I've mentioned indecision; what I'm really talking about is the coming generic support for "Undo" in Java. The JFC Undo API, which I've alluded to earlier, is designed to provide a general method for making the standard Macintosh (or should we say Xerox?) Undo command work in Java applications.

To be completely accurate, this is really a toolkit designed to make it easier to make this functionality happen by standardizing the easiest steps of the process. It's only a framework, and the real substance of any Undo system you might want to create would still need to be filled in around it--but all the same, it's a very interesting exercise just to see and understand how this kind of programming task can be made abstract, both from the standpoint of object-oriented programming and of Java's API.

I'm sure most of you readers have had some experience with Undo by now. You accidentally delete something, gasp, and select Undo from the ubiquitous Edit menu--and it becomes undeleted. Problem solved. Chances are, however, that most of you are not very familiar with the underlying mechanism that makes it work.

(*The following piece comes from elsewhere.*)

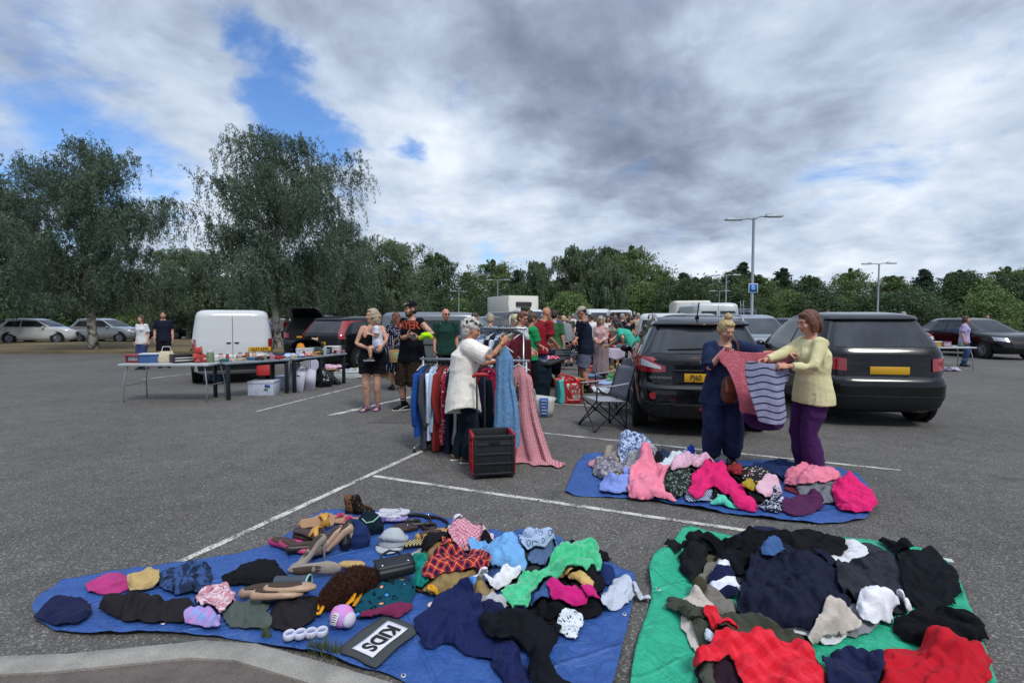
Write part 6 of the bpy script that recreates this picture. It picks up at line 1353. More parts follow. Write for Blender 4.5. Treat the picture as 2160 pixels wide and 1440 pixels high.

Think about it. Common sense will suffice to reverse-engineer this technology. Your word processor (for instance) must simply remember the substance of changes you make to your document. It stores the differences between each "version" of your file that are created as you type (or delete, or change the formatting, or anything else), so that it can apply them in reverse should you decide any of those changes were a mistake.

Of course, Undo is something that transcends word processors. It's an entire philosophy of computing. Ideally, any change you make to your computer should be undoable, or so many developers and theorists agree.

So a general undo system can't just remember different versions of a text document. It may need to backtrack through changes to a spreadsheet, or an image file . . . or perhaps changes to your operating system's configuration, or the arrangement of the files on your disk.

This ultimately demands that each system that can produce a unique kind of change will also be able to manage how things are Undone and Redone to it. And what the API provides is a framework for plugging in these different behaviors, based on the event queue and some simple objects that developers may inherit from.